We believe it as a truth but sometimes we struggle to demonstrate it in our day-to-day lives. We trust in God for salvation and our big life choices, but how often do we depend on His faithfulness in the little things?

I Can Do All Things

“I can do all things” doesn’t mean I can survive for months without food and sleep; it doesn’t mean I can cram a hundred things into my day and perfectly complete them all. It doesn’t promise superhuman powers or extraordinary strength. It means that when I come to the end of my strength, He carries me on. It means that His grace is sufficient, not that my day will go perfectly. It means I can face each challenge with Him.

I’d spoken a single thought aloud, but the roots of little thoughts go deep. Those little thoughts revealed what I believed about God and His word.

  • When I failed to trust, I evidenced that I thought Him untrustworthy.
  • When I failed to depend on His strength and turned to myself, it showed I doubted His sovereign hand and His care.
  • In response to difficulty I had leaned on my own understanding and not His promises.

I confessed and repented of it and acknowledged my dependence. It didn’t make the tiredness disappear, but it helped me to put God back in His proper place and see myself more as I ought to - a tired mother who needed daily grace, the strength of Almighty God and the patience of Christ who had walked a far harder path for my sake.

Elisabeth Elliot wrote, 

‘there are truths that cannot be known except by doing them’.

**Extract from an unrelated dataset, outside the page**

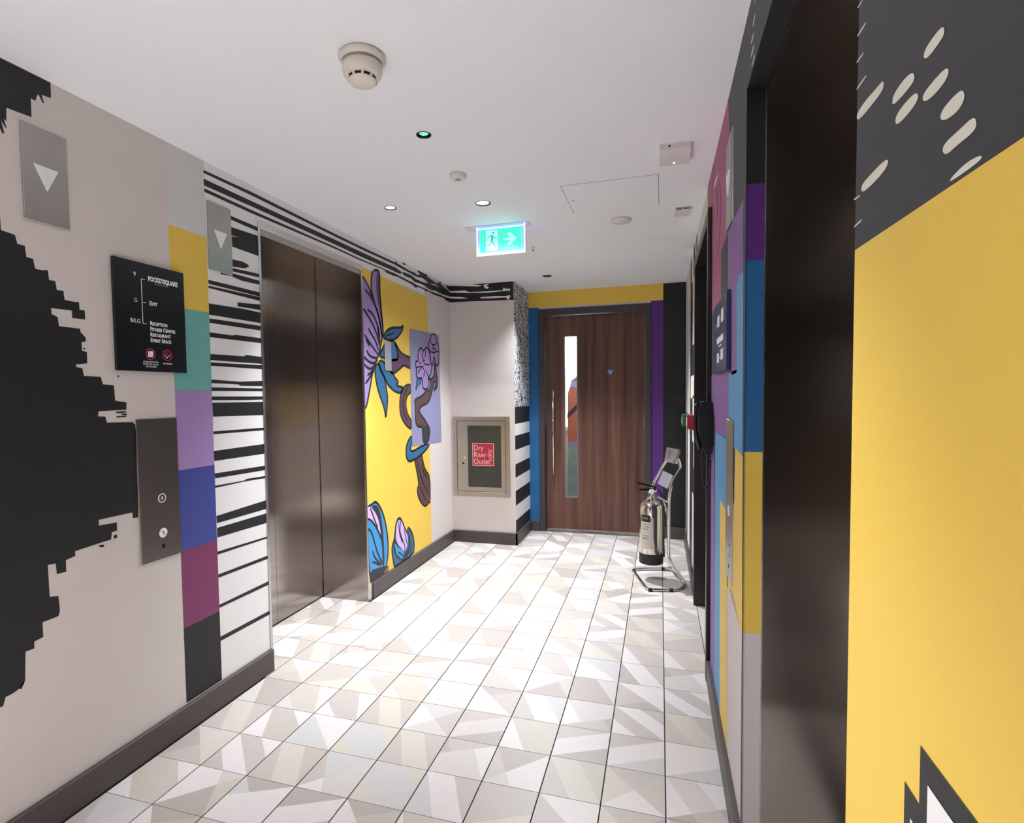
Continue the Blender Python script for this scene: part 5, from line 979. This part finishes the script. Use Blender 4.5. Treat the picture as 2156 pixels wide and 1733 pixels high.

In order to experience the peace of God, I had to think true thoughts; I had to lay down my limited understanding and trust in a kind and loving God, who might choose to bring even more difficulty into that day, and know that He was (and is) enough.

I can’t say with Paul that in every trial “I have learned … to be content”, but rather “I am learning”, and I have gratefully experienced that the God of peace does go with me when I surrender my thoughts, my feelings and my day to Him.